Texto del Evangelio (Jn 13,16-20): Después de lavar los pies a sus discípulos, Jesús les dijo: «En
verdad, en verdad os digo: no es más el siervo que su amo, ni el enviado más
que el que le envía. Sabiendo esto, dichosos seréis si lo cumplís. No me
refiero a todos vosotros; yo conozco a los que he elegido; pero tiene que
cumplirse la Escritura: el que come mi pan ha alzado contra mí su talón. Os lo
digo desde ahora, antes de que suceda, para que, cuando suceda, creáis que Yo
Soy. En verdad, en verdad os digo: quien acoja al que yo envíe me acoge a mí, y
quien me acoja a mí, acoge a Aquel que me ha enviado».

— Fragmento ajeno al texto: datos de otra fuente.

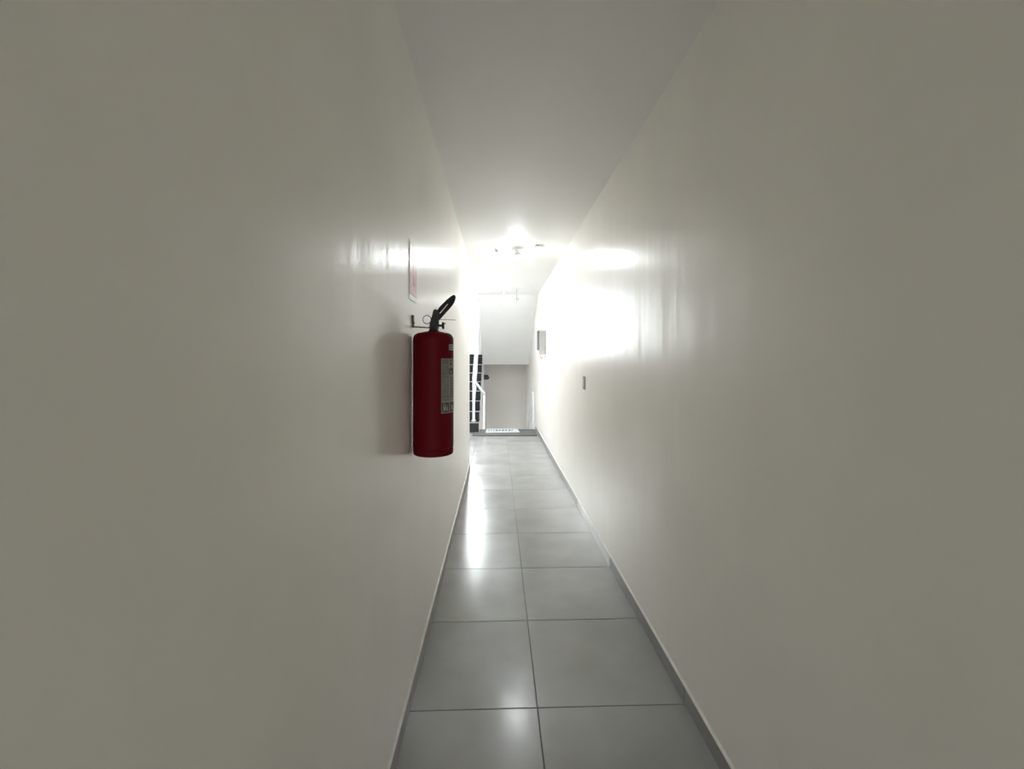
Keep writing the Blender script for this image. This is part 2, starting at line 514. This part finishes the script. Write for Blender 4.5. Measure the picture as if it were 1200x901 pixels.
# flight from that landing back to the floor above: its sloping white soffit is what the photo shows
ret = flight('staircase', 'white sloping underside of the upper flight hanging above the grey stairwell wall', XL + 0.003, XR - 0.003,
             Y_LAND, 8 * R + 0.02, 8, -1, [(Y_UP - 0.0, ZC + 0.25), (Y_UP, ZC), (Y_LAND + 0.03, 1.29), (Y_LAND + 0.03, 8 * R)], inset=-0.002)
# flight going down
dn = flight('staircase', 'granite flight going down behind the rug to the grey wall', XL + 0.003, XR - 0.003,
            Y_DN + 7 * T, -8 * R - 0.004, 8, -1, [(Y_DN, -0.2), (Y_DN + 7 * T, -8 * R - 0.1)])
struct('floor_lower', B(XS, XR, Y_DN + 7 * T + 0.0, Y_FAR, -8 * R - 0.16, -8 * R - 0.01), M['granite'])
# spandrel wall under the flight going up
bm = B(XL - 0.12, XL - 0.006, Y_DN + 0.02, Y_FAR - 0.03, ZLOW + 0.2, -0.205)
box(bm, XL - 0.12, XL - 0.006, Y_LAND - T + 0.004, Y_FAR - 0.03, -0.205, 1.285)
struct('wall_spandrel', bm, M['wallwhite'])

# ------------------------------------------------------------------ railings
SLOPE = R / T
t = thing('stair_railing', 'white square-tube railing of the granite flight beside the rug', 'railing', (-0.47, 8.72, R + 0.021))
px, py = -0.47, 8.735
link('base_plate', B(px - 0.045, px + 0.045, py - 0.045, py + 0.045, R + 0.021, R + 0.033, bev=0.003), M['rail'], t)
link('post', bar(bmesh.new(), (px, py, R + 0.03), (px, py, 1.03), 0.05, 0.05), M['rail'], t)
link('handrail', bar(bmesh.new(), (px, py - 0.03, 1.01), (px, py + 8 * T - 0.25, 1.01 + SLOPE * (8 * T - 0.22)), 0.055, 0.05), M['rail'], t)
link('lower_rail', bar(bmesh.new(), (px, py + 0.02, 0.42), (px, py + 8 * T - 0.25, 0.42 + SLOPE * (8 * T - 0.27)), 0.03, 0.03), M['rail'], t)
for k in (1, 3, 5, 7):
    y = py + k * T
    if k < 7:
        link('baluster', bar(bmesh.new(), (px, y, (k + 1) * R + 0.022), (px, y, 1.0 + SLOPE * (k * T)), 0.022, 0.022, 0), M['rail'], t)
link('brace', bar(bmesh.new(), (px + 0.01, py + 0.01, 0.985), (-0.268, 8.92, 0.73), 0.045, 0.045), M['rail'], t)
link('descending_rail', bar(bmesh.new(), (-0.268, 8.90, 0.745), (-0.268, 8.90 + 1.75, 0.745 - SLOPE * 1.75), 0.04, 0.045), M['rail'], t)
link('post', bar(bmesh.new(), (-0.268, 8.87, 0.0), (-0.268, 8.87, 0.70), 0.04, 0.04), M['rail'], t)

t = thing('wall_handrail', 'white tubular handrail with rounded end on the right wall of the descending stairs', 'railing', (0.725, 8.86, 0.0))
hx, hy = 0.722, 8.86
pts = [(hx, hy, 0.002), (hx, hy, 0.40), (hx, hy, 0.68)]
cy, cz, rr = hy + 0.05, 0.70, 0.05
end = math.radians(90) - math.atan(SLOPE)
for i in range(7):
    a = PI - (PI - end) * i / 6
    pts.append((hx - 0.012 * i / 6, cy + rr * math.cos(a), cz + rr * math.sin(a)))
y1, z1 = pts[-1][1], pts[-1][2]
pts.append((hx - 0.022, y1 + 1.9, z1 - SLOPE * 1.9))
link('handrail', tube(bmesh.new(), pts, 0.019, 10), M['rail'], t, smooth=60)
for q in (0.35, 1.55):
    y, z = y1 + q, z1 - SLOPE * q
    link('wall_bracket', tube(bmesh.new(), [(hx - 0.015, y, z - 0.015), (hx - 0.01, y, z - 0.06), (XR - 0.001, y, z - 0.07)], 0.008, 8), M['rail'], t, smooth=60)
link('cross_rail', tube(bmesh.new(), [(hx, hy, 0.55), (hx - 0.02, hy + 1.2, 0.55 - SLOPE * 1.2)], 0.012, 8), M['rail'], t, smooth=60)

# ================================================================== RUG AND DOORMAT
t = thing('rug', 'flat grey runner rug with dark edging across the stair head', 'rug', (0.14, 8.5, 0.0))
RX0, RX1, RY0, RY1 = -0.465, 0.735, 8.13, 8.835
def wavy(x0, x1, y0, y1, z0, z1, nx, amp, seed):
    b = bmesh.new()
    rnd = random.Random(seed)
    lo, hi = [], []
    for i in range(nx + 1):
        x = x0 + (x1 - x0) * i / nx
        d = rnd.uniform(-amp, amp)
        lo.append((x, y0 + d)); hi.append((x, y1 + rnd.uniform(-amp, amp)))
    # the left end is notched around the first granite step
    hi = [(x, y) for x, y in hi if x > XL + 0.03]
    return prism(b, lo + hi[::-1] + [(XL + 0.02, y1), (XL + 0.02, Y_UP - 0.055), (x0, Y_UP - 0.055)], 'z', z0, z1, bev=0.003, seg=1)
link('pile', wavy(RX0 + 0.012, RX1 - 0.012, RY0 + 0.022, RY1 - 0.01, 0.004, 0.016, 14, 0.004, 3), M['rug'], t)
link('edging', wavy(RX0, RX1, RY0, RY1, 0.001, 0.0125, 14, 0.006, 5), M['rugedge'], t)

ang = math.radians(-1.0)
t = thing('doormat', 'small white doormat with a row of black characters lying on the grey rug', 'doormat', (0.085, 8.60, 0.0165))
rot = Matrix.Rotation(ang, 4, 'Z')
def onmat(b, m, name, parent):
    bmesh.ops.transform(b, matrix=Matrix.Translation((0.085, 8.60, 0.0165)) @ rot, verts=b.verts[:])
    return link(name, b, m, parent)
base = onmat(prism(bmesh.new(), [(-0.31, -0.21), (0.345, -0.20), (0.30, 0.21), (-0.30, 0.205)], 'z', 0.0, 0.016, bev=0.004), M['matwhite'], 'base', t)
for k in range(6):                                    # characters too small to read in the photo: upright blocks of print
    x = -0.10 + 0.062 * k
    b = bmesh.new()
    y0, y1 = -0.075, 0.075
    box(b, x - 0.021, x - 0.004, y0, y1, 0.0155, 0.0172)
    if k % 2 == 0: box(b, x + 0.008, x + 0.021, y0, y1, 0.0155, 0.0172)
    for yy in ((y1 - 0.04, y0) if k != 5 else (y1 - 0.04,)):
        box(b, x - 0.004, x + (0.008 if k % 2 == 0 else 0.021), yy, yy + 0.04, 0.0155, 0.0172)
    onmat(b, M['matdark'], 'printed_character', t)
b = bmesh.new()
for k in range(3):
    box(b, -0.27 + 0.05 * k, -0.245 + 0.05 * k, -0.12 + 0.04 * (k % 2), 0.13, 0.0155, 0.0170)
onmat(b, M['matgrey'], 'faint_print', t)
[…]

«Después de lavar los pies a sus
discípulos...»
Comentario: Rev. D. David COMPTE i
Verdaguer (Manlleu, Barcelona, España)
Hoy, como en aquellos
films que comienzan recordando un hecho pasado, la liturgia hace memoria de un
gesto que pertenece al Jueves Santo: Jesús lava los pies a sus discípulos (cf.
Jn 13,12). Así, este gesto —leído desde la perspectiva de la Pascua— recobra
una vigencia perenne. Fijémonos, tan sólo, en tres ideas.
En primer lugar, la
centralidad de la persona. En nuestra sociedad parece que hacer es el
termómetro del valor de una persona. Dentro de esta dinámica es fácil que las
personas sean tratadas como instrumentos; fácilmente nos utilizamos los unos a
los otros. Hoy, el Evangelio nos urge a transformar esta dinámica en una
dinámica de servicio: el otro nunca es un puro instrumento. Se trataría de
vivir una espiritualidad de comunión, donde el otro —en expresión de San Juan
Pablo II— llega a ser “alguien que me pertenece” y un “don para mí”, a quien
hay que “dar espacio”. Nuestra lengua lo ha captado felizmente con la
expresión: “estar por los demás”. ¿Estamos por los demás? ¿Les escuchamos
cuando nos hablan?
En la sociedad de la
imagen y de la comunicación, esto no es un mensaje a transmitir, sino una tarea
a cumplir, a vivir cada día: «Dichosos seréis si lo cumplís» (Jn 13,17). Quizá
por eso, el Maestro no se limita a una explicación: imprime el gesto de
servicio en la memoria de aquellos discípulos, pasando inmediatamente a la
memoria de la Iglesia; una memoria llamada constantemente a ser otra vez gesto:
en la vida de tantas familias, de tantas personas.
Finalmente, un toque
de alerta: «El que come mi pan ha alzado contra mí su talón» (Jn 13,18). En la
Eucaristía, Jesús resucitado se hace servidor nuestro, nos lava los pies. Pero
no es suficiente con la presencia física. Hay que aprender en la Eucaristía y
sacar fuerzas para hacer realidad que «habiendo recibido el don del amor,
muramos al pecado y vivamos para Dios» (San Fulgencio de Ruspe).